Iglauer grew up lonely, but found comfort in the music he heard around him. When he heard the blues, he became enchanted, and moved to Chicago, eventually asking Delmark Records’ Bob Koester for a job at his famous Jazz Record Mart. Iglauer became even more obsessed after hearing the trio led by guitarist Hound Dog Taylor, finally taking on the challenge of recording and releasing an album by the unknown, outside of Chicago anyway, band. It was the first release by the fledgling Alligator label and proved to be a huge success.

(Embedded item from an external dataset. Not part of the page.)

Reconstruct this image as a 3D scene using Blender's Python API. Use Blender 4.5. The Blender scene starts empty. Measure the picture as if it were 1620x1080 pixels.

That first release opened the door to bringing other local Chicago artists — Big Walter Horton, Son Seals, Fenton Robinson, and Koko Taylor — over the next few years. He eventually took on musicians from elsewhere and brought to the forefront people like long time players Professor Longhair, Lonnie Mack, Albert Collins, Roy Buchanan, Johnny Winter, Charlie Musselwhite along with newer artists like Little Charlie & The Nightcats, Saffire – The Uppity Blues Women, Michael Burks, Coco Montoya, and Selwyn Birchwood. The list is exhaustive. Not all projects were successful, but Iglauer sticks by his own rules for recording with the label — rules with which everyone may not agree. But he knows how to bring out the best in a blues player and it has shown many times over and again.

The Alligator story is not just about Iglauer and the musicians. It also details the hardships of promoting and distributing the music itself; something that is getting more difficult as the years go by. But fifty years into the label’s timeframe has broughta new life into the blues and hopefully something that will continue for many years. Bitten By The Blues is definitely a must read for any fan of the genre.

By Bruce Iglauer & Patrick A. Roberts. The University Of Chicago Press. 337 pages.

Reviewed by Greg Johnson

Doug MacLeod

Doug MacLeodThe first volume of the Who Is Blues series presented by blues writer and biographer Vincent Abbate takes on the life of story-telling troubadour Doug MacLeod. Written in a compact fashion and easily read within a sitting or two, there is still a lot of information conveyed about the multiple Blues Music Award winning performer and the hardships and joys that he has experienced throughout his life.

MacLeod’s  life is relayed from his earliest beginnings to his latest release “Break The Chain” and its accolades for taking on such issues as his abuse as a child that led to his own anger and decision to cease that history before being brought about onto his own son. His story travels from St. Louis to the naval base in Norfolk, Virginia, from the coffee houses, playing in a band in Los Angeles, and finally to his choice of becoming, for the most part, a solo musician.

Throughout his story you are introduced to the musicians who made a difference to him — the backwoods Virginia bluesman Ernest Banks who taught him to be himself and showed him the tricks of the trade in exchange for a six-pack during his visits and George “Harmonica” Smith who became a bandmate and a mentor. Plus many other notable artists he encountered and was accepted by as a white guitarist playing within a black community of musicians; including the likes of Pee Wee Crayton, Robert Lockwood Jr, and Lloyd Glenn.

For those who may have enjoyed MacLeod’s monthly column in Blues Revue magazine telling stories of his past, there are a few such here, too. Short tales about Chuck Berry, BB King, and Albert King are among those, guaranteed to bring a smile to your face.

This compact biography of Doug MacLeod may leave a lot out of his life’s story, but for the compact size it really does give a nice impression of one of today’s very best blues artists.

By Vincent Abbate. Whoisblues.com. 143 pages.